#### [Objective]
Which lines hold the word "picture"? Copy each one.

#### [Data provided]
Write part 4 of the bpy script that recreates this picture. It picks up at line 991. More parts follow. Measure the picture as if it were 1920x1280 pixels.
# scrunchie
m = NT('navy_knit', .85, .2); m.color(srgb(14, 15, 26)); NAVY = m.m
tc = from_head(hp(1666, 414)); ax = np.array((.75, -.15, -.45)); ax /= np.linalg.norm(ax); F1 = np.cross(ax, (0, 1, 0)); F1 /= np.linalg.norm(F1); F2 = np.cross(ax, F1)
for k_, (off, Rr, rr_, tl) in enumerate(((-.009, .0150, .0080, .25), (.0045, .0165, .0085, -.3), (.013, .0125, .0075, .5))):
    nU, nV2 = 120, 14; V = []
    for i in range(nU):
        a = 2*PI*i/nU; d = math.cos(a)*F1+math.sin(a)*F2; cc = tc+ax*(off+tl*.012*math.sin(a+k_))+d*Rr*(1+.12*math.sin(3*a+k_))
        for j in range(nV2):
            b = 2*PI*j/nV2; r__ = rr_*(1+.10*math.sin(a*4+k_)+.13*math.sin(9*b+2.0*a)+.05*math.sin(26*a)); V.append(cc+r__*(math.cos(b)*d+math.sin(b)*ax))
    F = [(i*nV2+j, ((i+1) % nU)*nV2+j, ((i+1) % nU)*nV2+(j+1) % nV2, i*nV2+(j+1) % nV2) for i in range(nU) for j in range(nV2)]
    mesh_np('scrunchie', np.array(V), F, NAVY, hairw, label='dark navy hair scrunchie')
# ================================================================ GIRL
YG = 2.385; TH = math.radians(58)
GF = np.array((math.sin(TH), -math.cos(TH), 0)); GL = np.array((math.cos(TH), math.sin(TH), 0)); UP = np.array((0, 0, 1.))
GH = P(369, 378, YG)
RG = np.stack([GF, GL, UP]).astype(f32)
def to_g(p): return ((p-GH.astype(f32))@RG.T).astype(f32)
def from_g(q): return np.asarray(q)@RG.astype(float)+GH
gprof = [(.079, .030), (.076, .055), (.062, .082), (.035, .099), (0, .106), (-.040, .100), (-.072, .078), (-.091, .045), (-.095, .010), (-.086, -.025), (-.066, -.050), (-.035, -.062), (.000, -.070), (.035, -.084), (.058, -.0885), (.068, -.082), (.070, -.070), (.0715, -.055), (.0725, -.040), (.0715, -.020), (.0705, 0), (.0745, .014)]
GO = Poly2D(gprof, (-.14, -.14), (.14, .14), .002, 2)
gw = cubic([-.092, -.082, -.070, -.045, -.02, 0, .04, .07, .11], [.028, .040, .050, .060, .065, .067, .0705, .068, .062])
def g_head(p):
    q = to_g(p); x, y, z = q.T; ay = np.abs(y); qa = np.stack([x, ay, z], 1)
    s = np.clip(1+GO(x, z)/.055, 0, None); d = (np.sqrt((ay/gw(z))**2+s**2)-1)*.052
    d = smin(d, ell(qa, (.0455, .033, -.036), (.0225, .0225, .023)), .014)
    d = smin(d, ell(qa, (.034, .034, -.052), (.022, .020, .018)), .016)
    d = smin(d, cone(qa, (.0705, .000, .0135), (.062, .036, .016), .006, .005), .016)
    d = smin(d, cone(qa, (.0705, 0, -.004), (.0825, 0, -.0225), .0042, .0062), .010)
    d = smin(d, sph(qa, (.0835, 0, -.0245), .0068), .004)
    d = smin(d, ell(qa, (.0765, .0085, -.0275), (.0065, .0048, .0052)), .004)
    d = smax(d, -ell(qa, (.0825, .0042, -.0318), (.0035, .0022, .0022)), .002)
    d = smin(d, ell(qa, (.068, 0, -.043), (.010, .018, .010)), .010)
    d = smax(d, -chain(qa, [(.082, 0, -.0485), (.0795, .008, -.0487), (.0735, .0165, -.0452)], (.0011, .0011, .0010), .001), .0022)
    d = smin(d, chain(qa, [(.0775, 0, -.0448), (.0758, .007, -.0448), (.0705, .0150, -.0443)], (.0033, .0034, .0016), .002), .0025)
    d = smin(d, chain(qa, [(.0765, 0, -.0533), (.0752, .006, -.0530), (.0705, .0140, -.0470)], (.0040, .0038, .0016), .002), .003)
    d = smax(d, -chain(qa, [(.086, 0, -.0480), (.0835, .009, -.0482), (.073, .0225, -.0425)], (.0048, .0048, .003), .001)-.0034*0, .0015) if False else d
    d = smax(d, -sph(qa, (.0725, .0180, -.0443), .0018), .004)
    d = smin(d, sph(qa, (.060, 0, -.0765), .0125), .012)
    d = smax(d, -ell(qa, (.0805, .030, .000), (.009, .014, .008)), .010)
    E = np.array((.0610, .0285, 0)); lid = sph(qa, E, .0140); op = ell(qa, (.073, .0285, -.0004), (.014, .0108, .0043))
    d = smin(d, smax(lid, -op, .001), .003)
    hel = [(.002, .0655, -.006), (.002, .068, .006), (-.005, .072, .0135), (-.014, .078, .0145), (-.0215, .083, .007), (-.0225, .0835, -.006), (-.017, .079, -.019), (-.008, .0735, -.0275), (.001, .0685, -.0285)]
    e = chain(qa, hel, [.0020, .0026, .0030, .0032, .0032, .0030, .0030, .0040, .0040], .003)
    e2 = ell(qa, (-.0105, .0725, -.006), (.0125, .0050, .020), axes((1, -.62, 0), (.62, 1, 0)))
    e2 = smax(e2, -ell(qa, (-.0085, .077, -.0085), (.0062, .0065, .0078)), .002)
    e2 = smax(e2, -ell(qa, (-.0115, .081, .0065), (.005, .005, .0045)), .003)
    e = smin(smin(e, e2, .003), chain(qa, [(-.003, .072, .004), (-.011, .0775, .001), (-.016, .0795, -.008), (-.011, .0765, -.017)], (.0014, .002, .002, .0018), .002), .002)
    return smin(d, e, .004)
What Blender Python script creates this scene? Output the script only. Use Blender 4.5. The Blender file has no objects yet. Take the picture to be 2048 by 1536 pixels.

#### [Expected answer]
Write part 4 of the bpy script that recreates this picture. It picks up at line 991. More parts follow. Measure the picture as if it were 1920x1280 pixels.
What Blender Python script creates this scene? Output the script only. Use Blender 4.5. The Blender file has no objects yet. Take the picture to be 2048 by 1536 pixels.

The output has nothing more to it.